_What is needed:_
Print, please, exactly and only the lines between the line holding "Recreate this scene" and the line holding "return CX +", inclusive, omitting any pictures.

::: Material

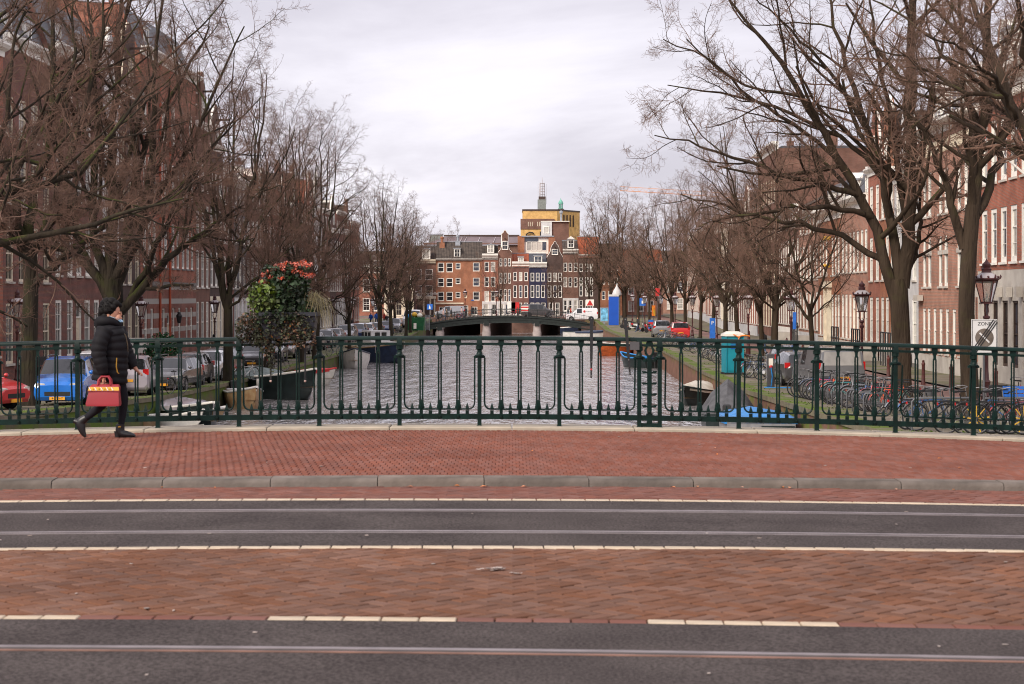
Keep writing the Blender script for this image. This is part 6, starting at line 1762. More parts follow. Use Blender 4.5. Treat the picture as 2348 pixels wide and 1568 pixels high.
def car(name, label, kind, paint, loc, rz, side_glass=(5, 11), rear_glass=True, plate='plate', front=True, group=None, racks=False, logo=None, sc=1.0, cat='car', rear_mat='car_glass'):
    Lc, Wc, Hc, st, wx, wr = CAR[kind]
    t = thing(name, label, cat, loc, rz, group)
    t.scale = (sc,) * 3
    def sect(s):
        f, zl, zb_, zt, wb, wt = s
        x = Lc / 2 - f * Lc; hw = Wc / 2
        h = [(hw * wb * .86, zl), (hw * wb * .985, zl + .12), (hw * wb, (zl + zb_) * .5), (hw * wb * .975, zb_), (hw * wt, zt - .055), (hw * wt * .90, zt), (hw * wt * .45, zt + .022)]
        return [(x, y, z) for y, z in h] + [(x, 0, zt + .028)] + [(x, -y, z) for y, z in h[::-1]]
    secs = [sect(s) for s in st]
    nS = len(secs[0])
    body, ws, rg_ = MB(), MB(), MB()
    sg = (MB(), MB())
    for i in range(len(secs) - 1):
        for j in range(nS - 1):
            q = [secs[i][j], secs[i][j + 1], secs[i + 1][j + 1], secs[i + 1][j]]
            tgt = body
            if j in (3, nS - 5) and i in side_glass_set(side_glass): tgt = sg[0 if j == 3 else 1]
            if 4 <= j <= nS - 6 and i == 4: tgt = ws
            if 4 <= j <= nS - 6 and i == len(secs) - 3 and rear_glass: tgt = rg_
            tgt.quad(*q)
    for e in (0, -1): body.add(secs[e], [tuple(range(nS))])
    body.add([p for s in secs for p in (s[0], s[-1])], [(2 * i, 2 * i + 1, 2 * i + 3, 2 * i + 2) for i in range(len(secs) - 1)])
    bo = body.build('body', paint, t, 42)
    for g_ in sg: g_.build('side_windows', 'car_glass', t, 30)
    ws.build('windscreen', 'car_glass', t, 30)
    if rg_.v: rg_.build('rear_window', rear_mat, t, 30)
    for f in wx:
        x = Lc / 2 - f * Lc
        for s in (-1, 1):
            MB().lathe([(wr + .055, -.02), (wr + .055, .004), (wr, .004)], 20, (x, s * (Wc / 2 - .0), wr + .02), 'y').build('wheel_arch', 'rubber', bo)
            w_ = obj('wheel', WHEEL[0], t, (x, s * (Wc / 2 - .09), wr)); w_.scale = (wr / .31,) * 3
            if s < 0: w_.rotation_euler = (0, 0, PI)
            obj('rim', WHEEL[1], w_)
    s2 = st[2]
    for s in (-1, 1):
        z = st[1][3] - .08
        hl = MB().loft([[(Lc / 2 - .012, s * Wc * .22, z - .05), (Lc / 2 - .03, s * Wc * .40, z - .04), (Lc / 2 - .03, s * Wc * .40, z + .05), (Lc / 2 - .012, s * Wc * .24, z + .03)], [(Lc / 2 - .14, s * Wc * .24, z - .06), (Lc / 2 - .34, s * Wc * .487, z - .03), (Lc / 2 - .34, s * Wc * .485, z + .10), (Lc / 2 - .16, s * Wc * .26, z + .09)]]); hl.build('headlight', 'headlight', t, 60)
        zt_ = st[-4][2] - .02
        tl = MB().box(-Lc / 2 + .02, -Lc / 2 + .16, s * Wc * .36 if s > 0 else -Wc * .492, Wc * .492 if s > 0 else -Wc * .36, zt_ - .12, zt_ + (.12 if kind != 'van' else .2)); tl.build('taillight', 'taillight', t)
        mi = MB().blob((Lc / 2 - .29 * Lc, s * (Wc / 2 + .07), st[4][3] + .06), (.07, .09, .07), 8, 6); mi.build('mirror', paint, t, 180)
    MB().box(Lc / 2 - .03, Lc / 2 + .012, -Wc * .24, Wc * .24, st[1][1] + .16, st[1][1] + .30).build('grille', 'ink', t)
    MB().box(Lc / 2 - .02, Lc / 2 + .018, -.26, .26, st[1][1] + .02, st[1][1] + .13).build('number_plate', plate, t)
    MB().box(-Lc / 2 - .02, -Lc / 2 + .03, -.26, .26, .62, .73).build('number_plate', plate, t)
    if kind == 'van' and rear_glass:
        e = -Lc / 2
        MB().quad((e + .02, .70, 1.68), (e + .02, -.70, 1.68), (e - .022, -.76, 1.16), (e - .022, .76, 1.16)).build('rear_window', rear_mat, t)
        MB().box(e - .05, e + .1, -Wc * .47, Wc * .47, .36, .58).build('bumper', 'rubber', t)
    if racks:
        for s in (-1, 1): MB().tube([(Lc * .08, s * Wc * .36, Hc - .02), (Lc * .04, s * Wc * .36, Hc + .06), (-Lc * .28, s * Wc * .36, Hc + .06), (-Lc * .33, s * Wc * .36, Hc - .03)], .018, 5).build('roof_rail', 'chrome', t)
    if logo: logo(t, Lc, Wc)
    return t
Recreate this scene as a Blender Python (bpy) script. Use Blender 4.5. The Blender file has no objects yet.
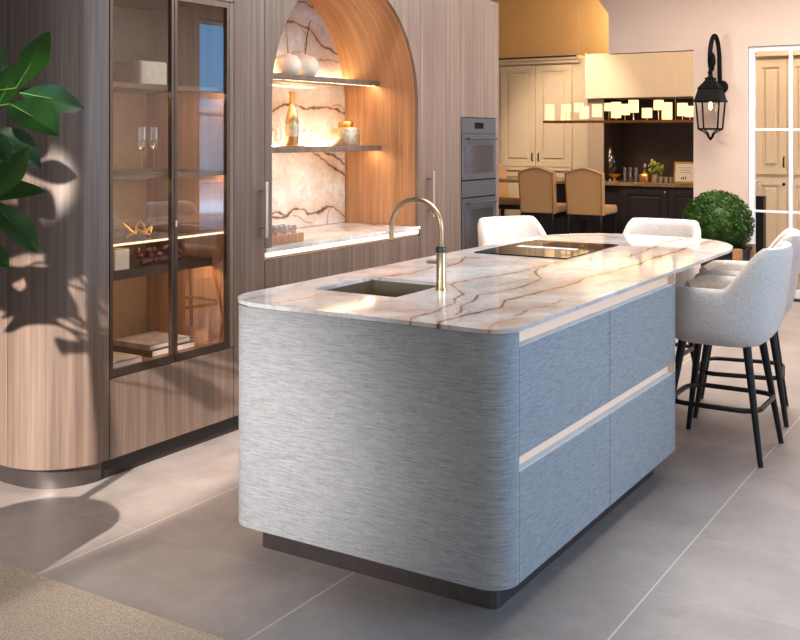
import bpy, bmesh, math, random
import numpy as np
from mathutils import Vector, Matrix
random.seed(4)
PI = math.pi
COL = bpy.context.scene.collection

# ------------------------------------------------------------------ camera geometry
VR, VL, HY, CX, H = 1043.0, -1234.0, 135.0, 400.0, 1.573
FPX = math.sqrt((VR - CX) * (CX - VL))
AZ = math.atan2(VR - CX, FPX)
FW = (math.cos(AZ), math.sin(AZ)); RT = (math.sin(AZ), -math.cos(AZ))
def ray(px, py):
    r = (px - CX) / FPX
    return (FW[0] + RT[0]*r, FW[1] + RT[1]*r, (HY - py) / FPX)
def onZ(px, py, z):
    d = ray(px, py); t = (z - H) / d[2]; return Vector((d[0]*t, d[1]*t, z))
def onY(px, py, y):
    d = ray(px, py); t = y / d[1]; return Vector((d[0]*t, y, H + d[2]*t))
def onX(px, py, x):
    d = ray(px, py); t = x / d[0]; return Vector((x, d[1]*t, H + d[2]*t))
def onD(px, py, t):
    d = ray(px, py); return Vector((d[0]*t, d[1]*t, H + d[2]*t))
def proj(p):
    dz = p[0]*FW[0] + p[1]*FW[1]; dx = p[0]*RT[0] + p[1]*RT[1]
    return CX + FPX*dx/dz, HY - FPX*(p[2]-H)/dz

# ------------------------------------------------------------------ materials
def srgb(r, g, b):
    f = lambda c: (c/255/12.92) if c/255 <= .04045 else ((c/255+.055)/1.055)**2.4
    return (f(r), f(g), f(b), 1)
class N:
    def __init__(s, name):
        s.m = bpy.data.materials.new(name); s.m.use_nodes = True
        s.t = s.m.node_tree; s.b = s.t.nodes['Principled BSDF']; s.out = s.t.nodes['Material Output']
    def new(s, kind, **kw):
        n = s.t.nodes.new(kind)
        for k, v in kw.items():
            if k.startswith('_'): setattr(n, k[1:], v)
            else: n.inputs[k.replace('__', ' ')].default_value = v
        return n
    def link(s, a, b): s.t.links.new(a, b)
    def coord(s, which='Object', scale=(1,1,1)):
        c = s.new('ShaderNodeTexCoord'); m = s.new('ShaderNodeMapping'); m.inputs['Scale'].default_value = scale
        s.link(c.outputs[which], m.inputs['Vector']); return m.outputs['Vector']
    def noise(s, vec, scale, detail=3, rough=.5, dist=0):
        n = s.new('ShaderNodeTexNoise'); n.inputs['Scale'].default_value = scale
        n.inputs['Detail'].default_value = detail; n.inputs['Roughness'].default_value = rough; n.inputs['Distortion'].default_value = dist
        s.link(vec, n.inputs['Vector']); return n.outputs['Fac']
    def ramp(s, fac, stops):
        r = s.new('ShaderNodeValToRGB'); e = r.color_ramp.elements
        while len(e) < len(stops): e.new(.5)
        for i, (p, c) in enumerate(stops): e[i].position = p; e[i].color = c
        s.link(fac, r.inputs['Fac']); return r.outputs['Color']
    def mix(s, fac, a, b, mode='MIX'):
        m = s.new('ShaderNodeMix', _data_type='RGBA', _blend_type=mode)
        for v, i in ((fac, 0), (a, 6), (b, 7)):
            if hasattr(v, 'links'): s.link(v, m.inputs[i])
            else: m.inputs[i].default_value = v
        return m.outputs[2]
    def math(s, op, a, b=0.0, c=0.0):
        m = s.new('ShaderNodeMath', _operation=op)
        for i, v in enumerate((a, b, c)):
            if hasattr(v, 'links'): s.link(v, m.inputs[i])
            else: m.inputs[i].default_value = v
        return m.outputs[0]
    def bump(s, h, strength=.2, dist=.01):
        b = s.new('ShaderNodeBump'); b.inputs['Strength'].default_value = strength; b.inputs['Distance'].default_value = dist
        s.link(h, b.inputs['Height']); s.link(b.outputs['Normal'], s.b.inputs['Normal'])
    def base(s, c):
        if hasattr(c, 'links'): s.link(c, s.b.inputs['Base Color'])
        else: s.b.inputs['Base Color'].default_value = c
    def set(s, **kw):
        for k, v in kw.items(): s.b.inputs[k.replace('_', ' ')].default_value = v
        return s

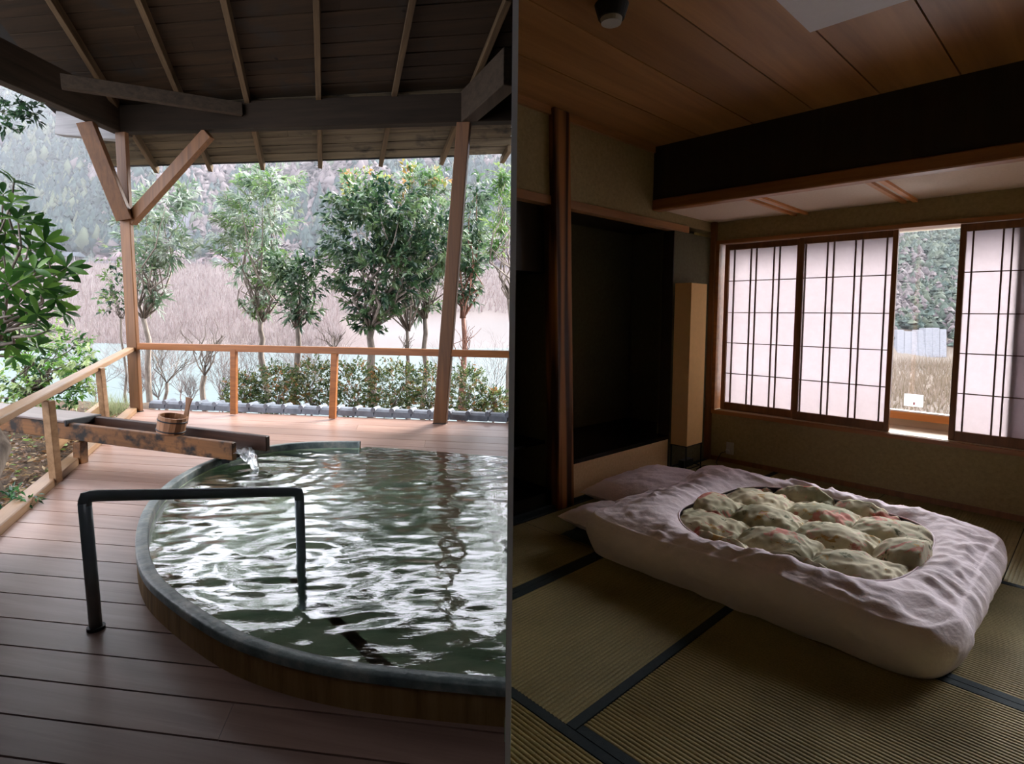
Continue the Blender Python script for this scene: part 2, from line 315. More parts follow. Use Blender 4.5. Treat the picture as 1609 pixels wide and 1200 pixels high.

::::::

_Exercise solution:_
Recreate this scene as a Blender Python (bpy) script. Use Blender 4.5. The Blender file has no objects yet.
import bpy, bmesh, math, random
import numpy as np
from mathutils import Vector, Matrix
random.seed(4)
PI = math.pi
COL = bpy.context.scene.collection

# ------------------------------------------------------------------ camera geometry
VR, VL, HY, CX, H = 1043.0, -1234.0, 135.0, 400.0, 1.573
FPX = math.sqrt((VR - CX) * (CX - VL))
AZ = math.atan2(VR - CX, FPX)
FW = (math.cos(AZ), math.sin(AZ)); RT = (math.sin(AZ), -math.cos(AZ))
def ray(px, py):
    r = (px - CX) / FPX
    return (FW[0] + RT[0]*r, FW[1] + RT[1]*r, (HY - py) / FPX)
def onZ(px, py, z):
    d = ray(px, py); t = (z - H) / d[2]; return Vector((d[0]*t, d[1]*t, z))
def onY(px, py, y):
    d = ray(px, py); t = y / d[1]; return Vector((d[0]*t, y, H + d[2]*t))
def onX(px, py, x):
    d = ray(px, py); t = x / d[0]; return Vector((x, d[1]*t, H + d[2]*t))
def onD(px, py, t):
    d = ray(px, py); return Vector((d[0]*t, d[1]*t, H + d[2]*t))
def proj(p):
    dz = p[0]*FW[0] + p[1]*FW[1]; dx = p[0]*RT[0] + p[1]*RT[1]
    return CX + FPX*dx/dz, HY - FPX*(p[2]-H)/dz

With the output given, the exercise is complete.